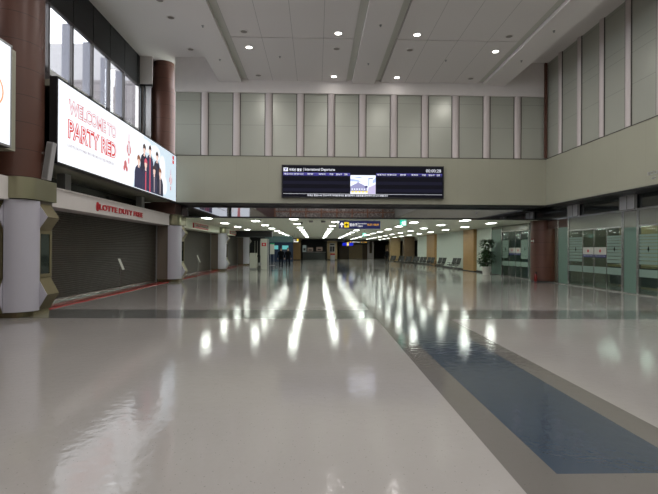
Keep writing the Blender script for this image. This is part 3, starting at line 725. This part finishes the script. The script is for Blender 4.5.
# ------------------------------------------------------------------ corridor ceiling lights
ordn = ['nearest', 'second', 'third', 'fourth', 'fifth', 'sixth', 'seventh', 'eighth', 'ninth', 'tenth', 'eleventh']
rows = [(-5.77, 25.2, 5), (-3.48, 27.5, 7), (-1.2, 25.5, 9), (1.12, 27.9, 9), (3.4, 30.2, 10), (5.74, 27.8, 11), (8.08, 25.6, 11), (10.4, 28.0, 11)]  # far lamps of the right rows are added to brighten the corridor end
rlab = ['leftmost row', 'second row from the left', 'third row from the left', 'fourth row from the left', 'fourth row from the right', 'third row from the right', 'second row from the right', 'rightmost row']
proto = None
for r, (x, y0, n) in enumerate(rows):
    for k in range(n):
        lab = '%s glowing ceiling panel light in the %s of the corridor' % (ordn[k], rlab[r])
        y = y0+4.95*k
        if proto is None:
            proto = thing('panel_light', lab, 'ceiling light', (x, y, ZL), 0, 'corridor ceiling panel lights')
            MB().box(-.25, -.21, -.50, .50, -.02, 0).box(.21, .25, -.50, .50, -.02, 0).box(-.21, .21, -.50, -.46, -.02, 0).box(-.21, .21, .46, .50, -.02, 0).build('frame', 'white', proto)
            MB().box(-.21, .21, -.46, .46, -.014, -.002).build('diffuser', 'e_panel', proto)
        else: dup(proto, (x, y, ZL), label=lab)

# ------------------------------------------------------------------ hanging signs
t = thing('hanging_sign', 'navy hanging gate sign with white arrow and yellow plane symbol', 'sign', (2.38, 26.0, 2.82))
MB().box(-1.13, 1.13, -.06, .06, 0, .42).build('sign_box', 'e_navy', t)
for x in (-.8, .8): MB().tube((x, 0, .42), (x, 0, .48), .02).build('hanger', 'steel', t)
flat(MB(), FRONT, (-.98, -.061, .21), [(-.03, -.14), (.03, -.14), (.03, .0), (.10, -.03), (.10, .03), (0, .14), (-.10, .03), (-.10, -.03), (-.03, 0)]).build('arrow', 'e_white', t)
flat(MB(), FRONT, (-.72, -.061, .21), rect(-.13, -.15, .13, .15)).build('yellow_square', 'e_yellow', t)
flat(MB(), FRONT, (-.72, -.065, .21), [(-.02, -.1), (.02, -.1), (.02, -.02), (.1, -.04), (.1, 0), (.02, .05), (.0, .1), (-.02, .05), (-.1, 0), (-.1, -.04), (-.02, -.02)]).build('plane_symbol', 'black', t)
text('sign_text', '탑승구', FRONT, (-.55, -.061, .13), .42, .17, 'e_white', t, bold=.02)
MB().box(-.10, -.09, -.064, -.061, .08, .34).build('divider', 'e_white', t)
text('sign_text', 'Boarding Gates', FRONT, (-.06, -.061, .24), .44, .07, 'e_white', t, bold=.01)
text('sign_text', '登机口', FRONT, (-.06, -.061, .10), .22, .09, 'e_white', t, bold=.01)
text('sign_text', '06,07 / 08,09', FRONT, (.42, -.061, .15), .62, .13, 'e_orange', t, bold=.02)
def exit_sign(x, y, z, s, label):
    t = thing('exit_sign', label, 'exit sign', (x, y, z))
    MB().box(-s/2, s/2, -.05, .05, 0, s*.95).build('sign_box', 'e_green', t)
    a = s/.33
    m = MB()
    flat(m, FRONT, (0, -.052, 0), rect(.02*a, .03*a, .14*a, .27*a)); m.build('door_symbol', 'e_white', t)
    m = MB()
    for p in (ell(-.03*a, .24*a, .025*a, .03*a, 10), [(-.06*a, .10*a), (.0, .10*a), (.02*a, .21*a), (-.06*a, .21*a)], [(-.06*a, .12*a), (-.13*a, .05*a), (-.10*a, .03*a), (-.02*a, .10*a)], [(-.03*a, .12*a), (.05*a, .07*a), (.05*a, .02*a), (.02*a, .02*a), (.0, .06*a), (-.06*a, .09*a)], [(-.12*a, .17*a), (-.05*a, .21*a), (-.05*a, .18*a), (-.11*a, .14*a)]):
        flat(m, FRONT, (0, -.057, 0), p)
    m.build('running_figure', 'e_white', t)
    MB().tube((0, 0, s*.95), (0, 0, ZL-z), .012).build('hanger', 'steel', t)
exit_sign(4.65, 25.3, 2.96, .32, 'nearer green emergency exit sign right of the navy gate sign')
exit_sign(3.66, 36.0, 2.68, .26, 'farther small green emergency exit sign below the navy gate sign')
t = thing('hanging_sign', 'small white and yellow hanging sign in front of the left wooden column', 'sign', (-2.10, 50.0, 2.36))
MB().box(-.33, .33, -.05, .05, 0, .42).build('sign_box', 'black', t)
flat(MB(), FRONT, (0, -.051, 0), rect(.08, .12, .26, .38)).build('yellow_square', 'e_yellow', t)
flat(MB(), FRONT, (0, -.051, 0), rect(-.26, .05, .24, .12)).build('white_bar', 'e_white', t)
text('sign_text', '출구', FRONT, (-.28, -.051, .18), .30, .17, 'e_white', t)
for x in (-.2, .2): MB().tube((x, 0, .42), (x, 0, ZL-2.36), .012).build('hanger', 'steel', t)
t = thing('hanging_sign', 'bright blue hanging sign with yellow middle square far down the corridor', 'sign', (3.92, 58.6, 2.11))
MB().box(-.66, .66, -.05, .05, 0, .37).build('sign_box', 'e_blue', t)
flat(MB(), FRONT, (0, -.051, 0), rect(-.12, .0, .12, .42)).build('yellow_square', 'e_yellow', t)
text('sign_text', 'i', FRONT, (-.03, -.056, .06), .07, .28, 'e_white', t)
for x in (-.5, .5): MB().tube((x, 0, .37), (x, 0, ZL-2.10), .012).build('hanger', 'steel', t)
t = thing('hanging_sign', 'long black hanging sign with white and orange text at the corridor end', 'sign', (5.4, 60.3, 2.44))
MB().box(-1.2, 1.2, -.05, .05, 0, .32).build('sign_box', 'black', t)
text('sign_text', '탑승구 Gates', FRONT, (-.8, -.051, .09), .95, .16, 'e_white', t)
text('sign_text', '▲ 1 2 ▲▲', FRONT, (.30, -.051, .09), .75, .15, 'e_orange', t)
flat(MB(), FRONT, (0, -.051, 0), rect(-1.1, .08, -.95, .26)).build('orange_square', 'e_orange', t)
for x in (-.9, .9): MB().tube((x, 0, .32), (x, 0, ZL-2.44), .012).build('hanger', 'steel', t)
t = thing('dome_camera', 'black dome camera on the corridor ceiling near its mouth', 'camera', (-.88, 28.2, ZL))
MB().lathe(0, 0, [(.09, 0), (.09, -.04), (.075, -.045)], 16).build('mount', 'kiosk', t, smooth=True)
MB().lathe(0, 0, [(.075, -.045), (.07, -.09), (.04, -.12), (.01, -.13)], 16).build('dome', 'black', t, smooth=True)
for n, (x, y) in enumerate(((-.3, 27.0), (.40, 27.0))):
    t = thing('ceiling_speaker', ('left' if n == 0 else 'right')+' grey round ceiling speaker beside the navy gate sign', 'loudspeaker', (x, y, ZL), 0, 'round corridor ceiling speakers')
    MB().lathe(0, 0, [(.12, 0), (.13, -.05), (.10, -.10)], 18).build('speaker_body', 'ltgrey', t, smooth=True)

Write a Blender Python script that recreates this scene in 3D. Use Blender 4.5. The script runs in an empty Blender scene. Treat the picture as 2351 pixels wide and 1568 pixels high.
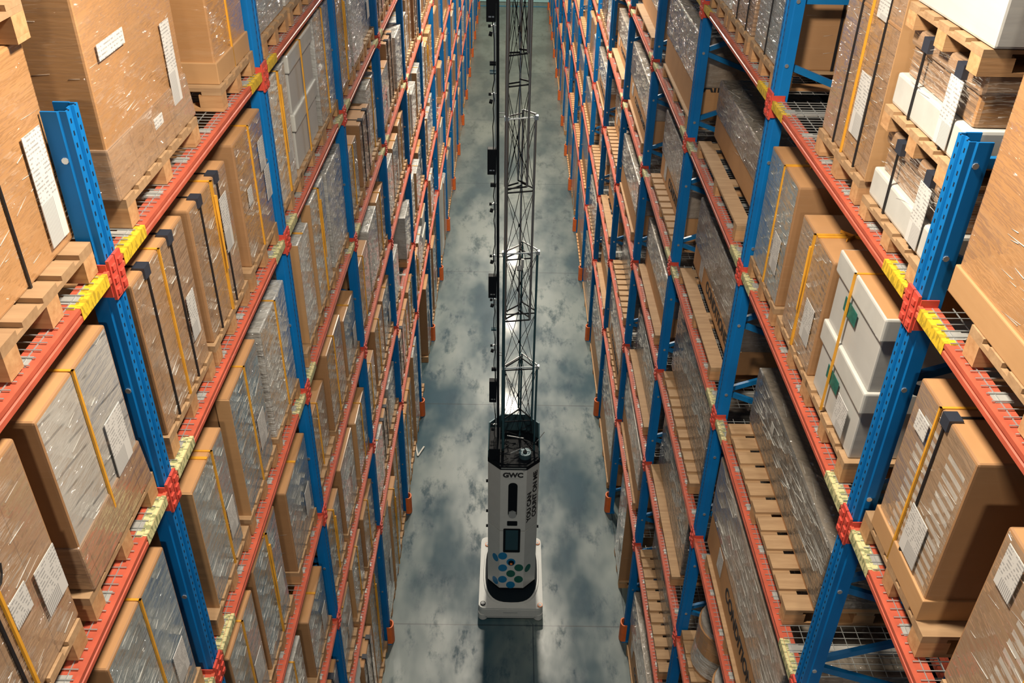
import bpy, bmesh, math, random
from mathutils import Vector, Matrix
rnd = random.Random(7)
C = bpy.context.scene.collection
sc = bpy.context.scene
# ------------------------------------------------------------------ camera
F_PX, TILT, YAW, ROLL, CAMZ = 2076.8, math.radians(33.643), math.radians(0.35), math.radians(1.08), 11.598
fw = Vector((math.sin(YAW)*math.cos(TILT), math.cos(YAW)*math.cos(TILT), -math.sin(TILT)))
r0 = Vector((math.cos(YAW), -math.sin(YAW), 0)); u0 = r0.cross(fw)
rt = r0*math.cos(ROLL)+u0*math.sin(ROLL); up = -r0*math.sin(ROLL)+u0*math.cos(ROLL)
cd = bpy.data.cameras.new('camera'); cam = bpy.data.objects.new('camera', cd); C.objects.link(cam)
cam.matrix_world = Matrix(((rt.x, up.x, -fw.x, 0), (rt.y, up.y, -fw.y, 0), (rt.z, up.z, -fw.z, CAMZ), (0, 0, 0, 1)))
cd.sensor_width = 36; cd.lens = F_PX/2351*36; cd.clip_start = .05; cd.clip_end = 200
sc.camera = cam
# ------------------------------------------------------------------ world, exposure, lamps
w = bpy.data.worlds.new('world'); sc.world = w; w.use_nodes = True
w.node_tree.nodes['Background'].inputs[0].default_value = (.10, .36, .60, 1)
w.node_tree.nodes['Background'].inputs[1].default_value = .22
sc.view_settings.view_transform = 'Standard'; sc.view_settings.look = 'None'
sc.view_settings.gamma = 1; sc.view_settings.exposure = 0.2; sc.view_settings.use_curve_mapping = False
sc.cycles.max_bounces = 5; sc.cycles.diffuse_bounces = 2; sc.cycles.glossy_bounces = 3
LAMPZ = 12.5
LAMPS = [(-3.4, 300), (3.4, 330), (17.6, 1000), (24.4, 660), (31.1, 660), (38.0, 700), (44.8, 420)]
for ly, e in LAMPS:
    ld = bpy.data.lights.new('lamp_light', 'AREA'); ld.shape = 'RECTANGLE'; ld.size = .5; ld.size_y = .55
    ld.energy = e; ld.color = (1, .89, .73)
    lo = bpy.data.objects.new('lamp_light', ld); C.objects.link(lo); lo.location = (.12, ly, LAMPZ)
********
Pictures are excluded; extract exactly the lines from the start of the data through the line that holds "else: dup(proto, (x, y, ZL), label=lab)", both ends included.

# Worked answer
Keep writing the Blender script for this image. This is part 3, starting at line 725. This part finishes the script. The script is for Blender 4.5.
# ------------------------------------------------------------------ corridor ceiling lights
ordn = ['nearest', 'second', 'third', 'fourth', 'fifth', 'sixth', 'seventh', 'eighth', 'ninth', 'tenth', 'eleventh']
rows = [(-5.77, 25.2, 5), (-3.48, 27.5, 7), (-1.2, 25.5, 9), (1.12, 27.9, 9), (3.4, 30.2, 10), (5.74, 27.8, 11), (8.08, 25.6, 11), (10.4, 28.0, 11)]  # far lamps of the right rows are added to brighten the corridor end
rlab = ['leftmost row', 'second row from the left', 'third row from the left', 'fourth row from the left', 'fourth row from the right', 'third row from the right', 'second row from the right', 'rightmost row']
proto = None
for r, (x, y0, n) in enumerate(rows):
    for k in range(n):
        lab = '%s glowing ceiling panel light in the %s of the corridor' % (ordn[k], rlab[r])
        y = y0+4.95*k
        if proto is None:
            proto = thing('panel_light', lab, 'ceiling light', (x, y, ZL), 0, 'corridor ceiling panel lights')
            MB().box(-.25, -.21, -.50, .50, -.02, 0).box(.21, .25, -.50, .50, -.02, 0).box(-.21, .21, -.50, -.46, -.02, 0).box(-.21, .21, .46, .50, -.02, 0).build('frame', 'white', proto)
            MB().box(-.21, .21, -.46, .46, -.014, -.002).build('diffuser', 'e_panel', proto)
        else: dup(proto, (x, y, ZL), label=lab)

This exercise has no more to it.